1. There are other effects, including thermal expansion (water expands slightly as it warms), and centripetal effects (water can flow more than continental crust does, and would spread out slightly more at the equator than the poles with more liquid water in the oceans). Those effects are comparatively small, though not fully negligible.

2. The exception would be enteric basins which have no outlet to the oceans, in which case melted ice flowing into these would form lakes. Examples of enteric basins include the Great Salt Lake and surrounding former Lake Bonneville, the Dead Sea, and Death Valley. Note that as glaciers melt, there's a rebound effect in continental crust, and regions presently below sea level or which would otherwise form enteric basins might not after that rebound effect is taken into account.

3. See: https://science.howstuffworks.com/environmental/earth/geophy... https://www.usgs.gov/faqs/how-would-sea-level-change-if-all-...

Erm, that should be endorheic basins, not enteric, which has a different set of guts.
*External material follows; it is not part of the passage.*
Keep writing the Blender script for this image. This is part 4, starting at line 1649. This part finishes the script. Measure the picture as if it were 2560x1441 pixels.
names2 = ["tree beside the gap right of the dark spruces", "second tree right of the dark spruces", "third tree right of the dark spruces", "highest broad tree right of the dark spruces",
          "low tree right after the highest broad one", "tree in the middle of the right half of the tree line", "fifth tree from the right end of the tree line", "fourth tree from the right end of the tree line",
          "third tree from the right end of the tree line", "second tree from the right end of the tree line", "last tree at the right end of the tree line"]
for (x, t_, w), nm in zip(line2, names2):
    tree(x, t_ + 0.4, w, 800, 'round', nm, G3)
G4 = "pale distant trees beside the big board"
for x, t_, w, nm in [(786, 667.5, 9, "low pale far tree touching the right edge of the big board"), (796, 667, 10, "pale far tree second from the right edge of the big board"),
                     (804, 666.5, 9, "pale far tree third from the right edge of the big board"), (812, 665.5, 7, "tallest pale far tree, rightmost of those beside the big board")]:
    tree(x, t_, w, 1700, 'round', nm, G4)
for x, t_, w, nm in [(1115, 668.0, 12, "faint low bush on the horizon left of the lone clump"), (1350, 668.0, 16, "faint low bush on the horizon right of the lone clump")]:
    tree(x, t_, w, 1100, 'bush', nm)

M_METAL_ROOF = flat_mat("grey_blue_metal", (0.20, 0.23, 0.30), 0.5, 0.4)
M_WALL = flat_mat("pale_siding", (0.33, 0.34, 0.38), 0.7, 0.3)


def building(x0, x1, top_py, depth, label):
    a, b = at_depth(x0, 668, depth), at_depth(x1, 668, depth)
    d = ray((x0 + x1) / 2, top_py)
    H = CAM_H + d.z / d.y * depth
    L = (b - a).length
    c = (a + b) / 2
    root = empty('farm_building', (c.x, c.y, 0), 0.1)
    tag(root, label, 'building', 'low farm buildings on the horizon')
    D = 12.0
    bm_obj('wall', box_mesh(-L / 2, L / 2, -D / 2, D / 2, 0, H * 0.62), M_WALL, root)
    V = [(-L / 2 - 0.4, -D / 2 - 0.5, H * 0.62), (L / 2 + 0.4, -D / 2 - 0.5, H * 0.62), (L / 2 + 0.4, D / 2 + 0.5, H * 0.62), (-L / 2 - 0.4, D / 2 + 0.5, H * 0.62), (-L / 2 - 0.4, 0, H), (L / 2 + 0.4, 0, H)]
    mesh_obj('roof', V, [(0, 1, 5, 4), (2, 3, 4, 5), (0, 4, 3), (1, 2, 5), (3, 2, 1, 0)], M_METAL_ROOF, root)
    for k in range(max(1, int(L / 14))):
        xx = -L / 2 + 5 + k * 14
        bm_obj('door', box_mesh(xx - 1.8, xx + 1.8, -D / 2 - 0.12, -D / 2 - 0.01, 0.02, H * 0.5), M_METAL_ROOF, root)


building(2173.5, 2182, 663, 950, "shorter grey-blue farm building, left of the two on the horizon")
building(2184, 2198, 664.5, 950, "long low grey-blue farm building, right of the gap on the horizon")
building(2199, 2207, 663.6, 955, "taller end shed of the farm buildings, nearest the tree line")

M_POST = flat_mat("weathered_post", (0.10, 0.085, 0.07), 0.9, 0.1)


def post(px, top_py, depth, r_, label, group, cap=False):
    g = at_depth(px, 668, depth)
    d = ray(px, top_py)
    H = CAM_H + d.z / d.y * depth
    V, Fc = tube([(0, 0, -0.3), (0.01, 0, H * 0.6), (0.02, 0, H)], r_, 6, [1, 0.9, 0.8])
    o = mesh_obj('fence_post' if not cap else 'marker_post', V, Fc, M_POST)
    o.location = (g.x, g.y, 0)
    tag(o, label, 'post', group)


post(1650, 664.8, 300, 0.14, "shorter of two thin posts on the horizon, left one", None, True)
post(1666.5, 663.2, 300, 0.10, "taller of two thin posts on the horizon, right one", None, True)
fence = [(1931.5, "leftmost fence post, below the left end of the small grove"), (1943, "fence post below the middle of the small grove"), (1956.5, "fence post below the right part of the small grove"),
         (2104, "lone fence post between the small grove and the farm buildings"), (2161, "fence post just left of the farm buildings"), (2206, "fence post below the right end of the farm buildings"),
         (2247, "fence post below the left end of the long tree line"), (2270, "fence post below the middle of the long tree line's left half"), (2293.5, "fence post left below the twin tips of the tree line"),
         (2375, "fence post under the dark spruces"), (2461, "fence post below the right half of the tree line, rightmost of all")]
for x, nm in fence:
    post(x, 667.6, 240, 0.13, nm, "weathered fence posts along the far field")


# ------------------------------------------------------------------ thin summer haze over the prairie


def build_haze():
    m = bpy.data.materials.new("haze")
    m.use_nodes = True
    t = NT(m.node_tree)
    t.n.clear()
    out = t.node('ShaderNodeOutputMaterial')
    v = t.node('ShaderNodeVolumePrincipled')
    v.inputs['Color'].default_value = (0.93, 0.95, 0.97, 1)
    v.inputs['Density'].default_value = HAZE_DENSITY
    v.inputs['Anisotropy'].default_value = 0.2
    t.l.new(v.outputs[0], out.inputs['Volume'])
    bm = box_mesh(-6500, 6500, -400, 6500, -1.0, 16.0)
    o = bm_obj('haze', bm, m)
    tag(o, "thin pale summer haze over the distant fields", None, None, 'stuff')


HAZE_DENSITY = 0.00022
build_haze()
https://en.wikipedia.org/wiki/Endorheic_basin

https://en.wikipedia.org/wiki/Enteric

Additionally the crust is elastic and will move around a bit (especially lifting) with the ice weight off. This is still occurring in many places that were glaciated previously.
Fine as a rough approximation of course, but don't forget surface area will grow as sea level rises and threatens land.
I think that’s difficult to utilize for comprehending sea level. The relationship between total volume and sea level won’t be linear.
Surface area of the ocean would be more useful I think?